Council confirms latest offer of extended tick for Mid Argyll Pool

Read all of the articles we’ve published on this page to get the context of this issue – whichis not going to go away.

There is embedded community determination to bring the Council to an acceptance of it just responsibilities in financial support for the community-owned Mid Argyll Swimming Pool.

The Council has just issued a Press Release, quoted verbatim below, which demonstrates:

  • the fiscal irresponsibility to which we have previously referred – in simply offering to give the pool more advances against the same inadequate and inequitable level of funding that has been and remains the case at the moment. If one was a devotee of conspiracy theory (we’re of the cock-up school ourselves) it would be possible to wonder if the Council was being deeply machiavellian. The level of fiscal incompetence in this stance is so bizarre that it raises the possibility that the real plan is to lure the new Board into a point of financial no-return.
  • an absolute lack of awareness of the wrong and perceived wrong of its position – and a blinkered determination to keep on digging. This is also politically unintelligent.

The game goes on.

The only fair outcome is that the Council accepts the relative historic and present inequity in its support for the Mid Argyll Pool:

  • pays off its £35,000 debt and operating deficit for the year
  • and gives it parity of support with the other community-owned pool on Islay.

Question now put to the Council

Before moving to the verbatim text of the Council’s Press Release issued this norning, here is the text of a question we have now submitted.

‘It occurs to us tat we keep noting that the Council offers no defence of the relatively inequitable support it offers the Mid Argyll Pool. Yet we’ve never asked for that defence.

‘So we are now.

‘We’d be glad of a statement on the reason why – historically and currently – the Council has supported this pool – demonstrably and on a like-for-like basis – to a significantly lesser level than, for example, its sister community-owned pool on Islay.

‘All we need is the why.

‘There may well be a very good and persuasive reason why this has been and continues to be the case and, if so, it is very much in the Council’s interests to put that forward in the public domain’.

The Council’s Press Release

Argyll and Bute Council’s Executive has discussed a report on the latest position regarding Mid Argyll Swimming Pool.

The document confirms that the authority continues to provide significant support to the pool’s owner and operator, Mid Argyll Community Enterprise Ltd (MACEL), as it works to overcome its financial difficulties.

This support includes the offer, in principle, to bring forward the grant funding scheduled for payment in the first quarter of 2010/11 to the last quarter of the current financial year.

This offer is conditional on MACEL supplying an acceptable three year business plan projection which demonstrates how it intends to address its deficit as well as increase its trading income and grant funding from external sources.
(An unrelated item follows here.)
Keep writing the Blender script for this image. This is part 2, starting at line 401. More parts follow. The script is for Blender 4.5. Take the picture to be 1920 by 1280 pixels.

The company has also been advised that its plan should demonstrate the extent to which it is prepared to adopt potential cost saving measures highlighted by Council staff.

This is the second time the Council has offered to accelerate funding to the pool’s Board. The last grant instalment for 2009/10, which was due to be paid next month, has already been transferred to MACEL.

Argyll and Bute Council Leader, Councillor Dick Walsh, stressed that the Council is committed to continuing to support the facility in overcoming its current problems.

‘We are fully aware of the benefits which the pool brings to the community of Mid Argyll, and we have been working very closely with MACEL since it first raised its concerns earlier this year,” he added.

‘The support we have been providing – and will continue to provide – includes our staff giving technical and professional guidance to assist in identifying options for reducing running costs and/or increasing income. It also includes helping MACEL try to identify alternative sources of grant funding’.

Councillor Walsh went on to address the criticism the Council has received from various sources for not providing the additional funding which MACEL has requested.

‘It is extremely unfortunate that some people have chosen to portray the Council as acting in some way unreasonably or unfairly in this regard,’ he added.

‘This Council has a duty to comply with various statutory requirements when considering payments to outside organisations.

‘One such requirement is that there needs to be a clear and robust financial framework surrounding any payments made, with a risk assessment in place.

‘This can only be met if the Council has had the opportunity to review a comprehensive business plan which lays out the income, expenditure and performance targets of the organisation which is requesting the money.

‘We look forward to MACEL providing us with such a document so that, in the first instance, we can make arrangements to bring the first tranche of next year’s funding forward into this financial year.

‘In the meantime we will continue to work very closely with the pool’s Board, and look forward to assisting it to make further progress in balancing its books over the coming months’.